City native will lead Episcopals in Alabama
Published 1:01 am Saturday, September 10, 2011
A Vicksburg native has been elected bishop of the Episcopal Church in Alabama.
The Right Rev. John McKee Sloan, 55, is the 11th bishop tapped to lead the Episcopal Diocese of Alabama, based in Birmingham. He succeeds the retiring Right Rev. Henry N. Parsley Jr.
Sloan has been assistant to the bishop since 2008. He takes the reins Jan. 7 after a ceremony, said his assistant, Denise Servant.
“The bishop is the chief pastor of the diocese,” Sloan said. “Every congregation is autonomous and at the same time united. We encourage people to think and have their own opinions. Part of my role is to bring people together to disagree lovingly and respectfully.”
Episcopal bishops are elected by rectors and retired rectors in their diocese. Sloan was elected from a field of four.
He will oversee 91 congregations in Alabama.
Sloan knew since he was 13 years old that he wanted to be a priest.
He credits The Rev. Clifton McInnis, former rector of The Church of the Holy Trinity, Episcopal, with guidance.
“He spent time listening to me instead of treating me like a goofy 13-year-old,” he said. “It meant the world to me.
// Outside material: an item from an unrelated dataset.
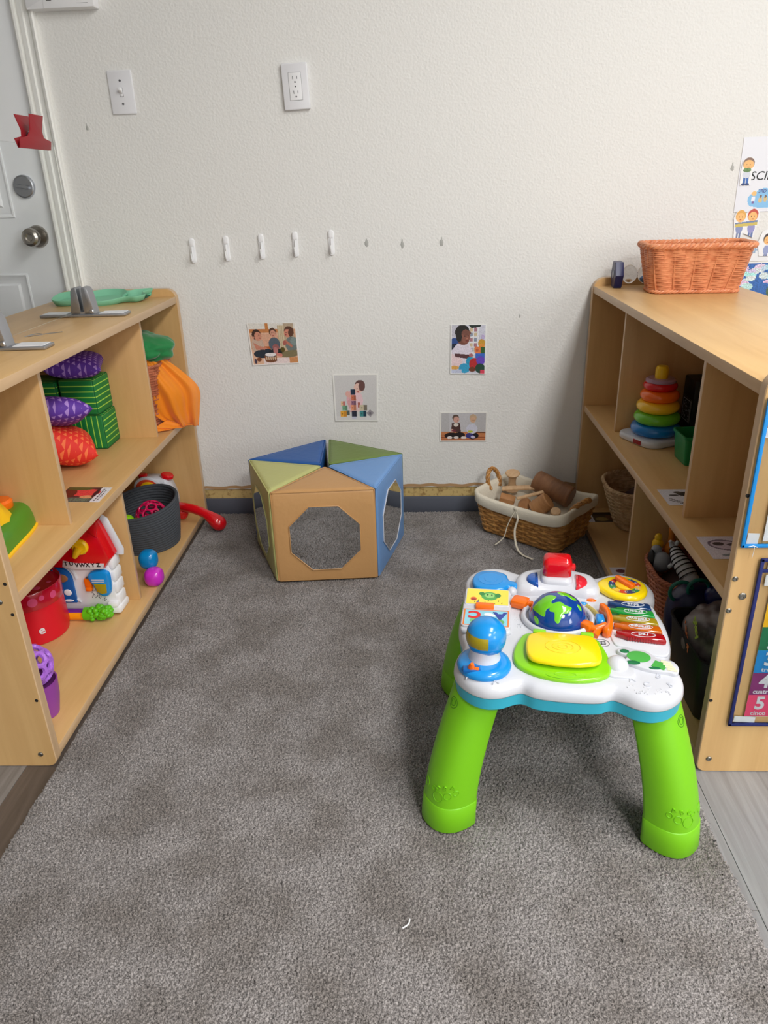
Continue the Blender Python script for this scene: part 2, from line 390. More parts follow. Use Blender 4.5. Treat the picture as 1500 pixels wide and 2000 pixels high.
for zc in (.0185, -.0185):
    box(b, (-.006, -.0144, zc+.004), (.0016, .0006, .0085)); box(b, (.0062, -.0144, zc+.004), (.0016, .0006, .0075)); lathe(b, [(.0024, 0), (.0024, .0006)], 12, (0, -.0141, zc-.0075), AX['y'].copy())
lathe(b, [(.0022, 0), (.0022, .0006)], 12, (0, -.0141, 0), AX['y'].copy())
for x in (-.0184, .0184): box(b, (x, -.0131, 0), (.0005, .0006, .071))
for z in (-.0354, .0354): box(b, (0, -.0131, z), (.037, .0006, .0005))
obj('slots', b, 'grey_slot', g)
g = thing('wall_control_box', 'white boxy wall control panel beside the top of the door frame', 'control panel', (-.995, WY, 1.60))
b = nb(); slab(b, rrect(.196, .085, .004, 3), 0, .036, .004, mt=Matrix.Translation((0, 0, 0)) @ AX['y']); obj('casing', b, 'white_pl', g)
b = nb(); slab(b, rrect(.144, .083, .002, 3, .0255, 0), .036, .0375, .001, mt=AX['y']); obj('front_cover', b, 'white_pl', g)
b = nb(); box(b, (-.028, -.0379, -.019), (.014, .001, .010)); obj('display', b, 'grey_slot', g)
b = nb()
for z in (-.032, -.025, -.018): box(b, (.066, -.0377, z), (.030, .0008, .0006))
obj('label_lines', b, 'grey_slot', g)
# adhesive hooks
def hook(loc, lab, src=None):
    if src:
        r = src.copy(); C.objects.link(r); r.location = loc; r['label'] = lab
        for ch in src.children: c = ch.copy(); C.objects.link(c); c.parent = r
        return r
    g = thing('wall_hook', lab, 'hook', loc, group='white adhesive hooks on the wall')
    b = nb(); P = rrect(.0185, .076, .0088, 7); loft(b, P, [(0, 0), (.003, 0), (.0045, .002)], mt=AX['y'])
    slab(b, rrect(.015, .022, .006, 5, 0, .025), .0045, .008, .002, mt=AX['y']); obj('backing', b, 'white_pl', g)
    b = nb(); tube(b, smoothpts([(0, -.006, .012), (0, -.008, -.004), (0, -.008, -.018), (0, -.014, -.027), (0, -.021, -.024), (0, -.024, -.012), (0, -.0245, -.006)], 5, False), [(.0022, .0052)]*14+[(.0022, .005)]*6+[(.002, .004)]*11, 10)
    obj('prong', b, 'white_pl', g); return g
HP = [(-.7175, .906), (-.608, .910), (-.496, .913), (-.388, .917), (-.274, .919)]
HL = ['leftmost of the five white adhesive hooks on the wall', 'second white wall hook from the left, a torn strip showing below it', 'middle one of the five white adhesive wall hooks', 'fourth white wall hook from the left', 'rightmost white wall hook, next to the grey glue marks']
h0 = hook((HP[0][0], WY, HP[0][1]), HL[0])
for (x, z), l in list(zip(HP, HL))[1:]: hook((x, WY, z), l, h0)
def blob(name, x, z, r, seed, mat, **k):
    rr = random.Random(seed); P = []
    n = 22
    for i in range(n):
        a = 2*PI*i/n; q = r*(.8+.35*rr.random()); sy = 1.2
        if abs(a-PI/2) < .35: q *= 1.7
        P.append((q*math.cos(a)*.75, q*math.sin(a)*sy))
    b = nb(); loft(b, P, [(0, 0), (.0006, 0), (.0009, .0006)], mt=onface((x, WY+.0002, z))); return obj(name, b, mat, **k)
M['glue'] = pm('grey_glue', (176, 176, 172), .8, bump=(400, .5, .001))
for i, (x, z, l) in enumerate([(-.163, .914, 'grey glue mark nearest the rightmost white hook'), (-.051, .907, 'grey glue mark, middle one of the three in the row'), (.071, .909, 'grey glue mark farthest right in the row after the hooks')]):
    blob('glue_mark', x, z, .0085, i+3, 'glue', label=l, cat='wall mark', group='glue marks left on the wall')
blob('wall_chip', -.991, 1.262, .006, 9, 'glue', label='small chipped spot in the paint between the red clip and the light switch', cat='wall mark')
blob('glue_mark', .930, 1.095, .007, 21, 'glue', label='small grey glue mark just left of the science sign', cat='wall mark')
blob('wall_nick', .324, .679, .004, 12, 'glue', label='tiny nick in the wall up and right of the picture of a child in white', cat='wall mark')
# ------------------------------------------------------------------ photographs taped to the wall
def wallpts(P, out=.0012): return [(x, WY-out, z) for x, z in P]
a = Art(112, 94, (206, 160, 128))
a.rect(0, .86, 1, 1, (222, 218, 210)).rect(0, .78, .68, .86, (196, 128, 78)).rect(.37, .84, .43, 1, (196, 128, 70)).rect(.0, .70, .68, .78, (222, 178, 150))
a.rect(.06, .42, .60, .74, (214, 164, 138)).rect(.62, .3, .82, .95, (206, 190, 158)).rect(.74, .6, .95, 1, (180, 160, 136)).rect(.28, .38, .6, .45, (180, 96, 44)).rect(0, .0, 1, .38, (220, 176, 148)).rect(.25, 0, .8, .16, (232, 214, 212)).rect(.8, 0, 1, .16, (206, 142, 92))
for i in range(5): a.rect(.62+i*.04, .3, .635+i*.04, .95, (188, 168, 138))
a.ell(.17, .47, .13, .20, (196, 170, 152)).poly([(.08, .55), (.12, .38), (.38, .34), (.39, .40), (.2, .46)], (198, 130, 108)).ell(.25, .27, .19, .10, (38, 48, 60)).ell(.37, .33, .09, .06, (34, 48, 62))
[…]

I wanted to be like Father McInnis.”
While in Vicksburg, Sloan, the son of the late Richard Crofton Sloan and Mary Bayer Sloan, who now lives in Eutaw, Ala., was a member of Holy Trinity and a graduate of South Vicksburg High School in 1973.
“I was baptized, confirmed and ordained at Holy Trinity,” he said.
Sloan received a bachelor’s in sociology from Mississippi State University in 1976 and a master’s in divinity from the University of the South in Sewanee, Tenn., in 1981.
He served as rector at churches in Olive Branch, West Point, Grenada and Oxford before moving to Alabama in 1993.
He was rector of St. Thomas Episcopal Church in Huntsville from 1993 to 2007. He and his wife, Tina, have two children, McKee and Mary Nell.